Wausau’s Committee of the Whole discussed whether to put a referendum on the April 2026 ballot to fund 12 firefighter positions that would otherwise lose grant-supported pay, with staff and outside consultants outlining costs, outreach strategies and timing.
The proposal discussed on Oct. 9 would narrow the referendum ask to fund 12 firefighters and rely on other non‑referendum revenues (including GMT receipts and grant pursuit) to cover additional public-safety and police positions previously listed in the agenda. City staff recommended targeting the April election and hiring Miller Communications to run an educational (non‑advocacy) campaign if council authorizes it.
Why it matters: city officials said the Wausau Fire Department’s call volume has risen sharply in recent years while staffing and statutory standards have not kept pace; without new ongoing levy revenue, staff said some positions may be cut or other municipal services reduced.

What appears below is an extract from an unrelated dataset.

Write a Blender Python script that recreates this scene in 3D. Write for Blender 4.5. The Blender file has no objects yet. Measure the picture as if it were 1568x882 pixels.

Fire Chief Jeremy Cupp described the staffing and workload changes that drove earlier hiring and the department’s dependence on the federal SAFER grant: “Next year we’re gonna run over 7,000 calls,” Cupp said, noting the department once ran about 2,000 calls and that training and response standards have increased. Cupp told the committee the SAFER grant’s end creates a funding gap that city leaders are trying to address.
City finance staff summarized constraints of Wisconsin’s levy‑limit framework and the recent closure of Tax Incremental District 6, which the city said freed roughly $600,000 in levy capacity but left a remaining shortfall. “We were allowed to add about $600,000 to the levy because of the TID closure,” a staff member said, describing why a referendum would be needed for an ongoing increase rather than a one‑time appropriation.
Miller Communications representatives Caitlin Ross and Cass Bergaben presented an educational campaign scope and budget the firm said would reach households through up to three direct mailers, website materials, paid social media advertising and presentations. Ross said the campaign would be “educational in nature and would not advocate for a certain outcome.” The firm estimated professional fees plus paid media and three full‑color mailings to every household in Wausau would likely put the total in the mid‑to‑high five‑figure range; council discussion reduced that to a likely $65,000–$70,000 range if two mailings are used and some work is done in‑house.
Council members pressed on translation and inclusion: Miller said it could provide Hmong and Spanish translations and dual‑language mailers if funded. Some alderpersons asked for a pared‑down option in which Miller would produce core messaging or a single core creative piece and the city would repurpose it for newsletters, social media and other outlets to reduce cost.
The committee also considered a mailed community survey option from a third party (Community Perception) to measure public appetite for various staffing mixes, but members raised concerns about the tight timeline and low survey response rates. Ross said the survey would require immediate work to reach households in mid‑November and still meet the Jan. 27 ballot‑language deadline.
Public comment included Marie Schmidt of 1205 Purchase Street, who urged officials to prioritize residents’ basic needs before asking taxpayers for more money: “Stop the wants, concentrate on the needs, and you won’t have to worry about any referendum,” she said.
What the council decided or directed: committee members did not authorize full contracting with Miller at the meeting. Instead they asked staff and the vendor to return with a narrower menu of options and cost comparisons and set a follow‑up Committee of the Whole session for Nov. 3 at 5:15 p.m. to consider a recommendation. Finance committee work on the 2026 budget and additional information from Ehlers (the city’s financial advisor) were identified as inputs before a final council decision.
Context and next steps: staff said Wisconsin statutes restrict how referendum questions are worded and that the city would need to finalize ballot language by Jan. 27 to reach the April election. City staff and Miller will refine the scope and pricing for a limited consultation or full education campaign and return to the Committee of the Whole on Nov. 3; if the referendum is not pursued or fails, staff warned the city will need to identify cuts, position eliminations or other revenue sources to close the projected gap.
Ending: Council members asked colleagues to discuss the idea with constituents and to review the department’s recent reports; staff said more detailed cost estimates for the referendum question and examples of outreach materials would be circulated before the next meeting.